Episodic though it may be, Himitsu Chouhouin Erika does present a fairly engaging storyline in exploring how its main character juggles the role of spy, newlywed and stepmother, thereby producing some humorous even heartfelt moments improbably instigated by its lead actress. Superficially layered with both professional and personal conflict, the subplot pertaining to the discovery of a mole within the intelligence agency is a no-brainer; the whole story arc surrounding Totsuka's forced resignation being decidedly weak compared to the suspense built on the possibility of Erika's blockhead of a husband discovering what his wife's been doing aside from her household chores. 

The series does well to take advantage of its lead actress' cool yet dangerous image, obviously milking the espionage angle in showing Chiaki Kuriyama's transition from bare-faced homely housewife to smoky secret agent with a killer fight stance in 12 individual cases that can each be easily solved within the show's running time of 20 minutes. Combining dramatic and comedic elements with typical action stunt work, this is a guilt-free, inconsequential alternative  for those who are wary of the star-studded, over-hyped dramas that came out last fall 2011.

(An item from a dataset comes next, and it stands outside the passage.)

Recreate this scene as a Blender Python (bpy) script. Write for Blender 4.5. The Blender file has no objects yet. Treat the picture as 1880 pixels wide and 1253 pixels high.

  1. see, what did i say? it's fun right? haha.. but chiaki kuriyama is hot. i just cant find time to finish this series though.. and some other jdramas as well. i think after a long break from real life, the present day seems to be a good time to pause jdramas/tv shows and get my life to reality.

  2. It was fun for the most part. Although I think you're better off not watching it in one sitting because the schemes and the action sequences can be repetitive.

    "After a long break from real life"---kinda reminded me of the jdorama Long Vacation, lol. But, yeah I know what you mean. I guess as you grow older, it gets harder to find the time to watch tv/dramas since you have a lot of things to attend to.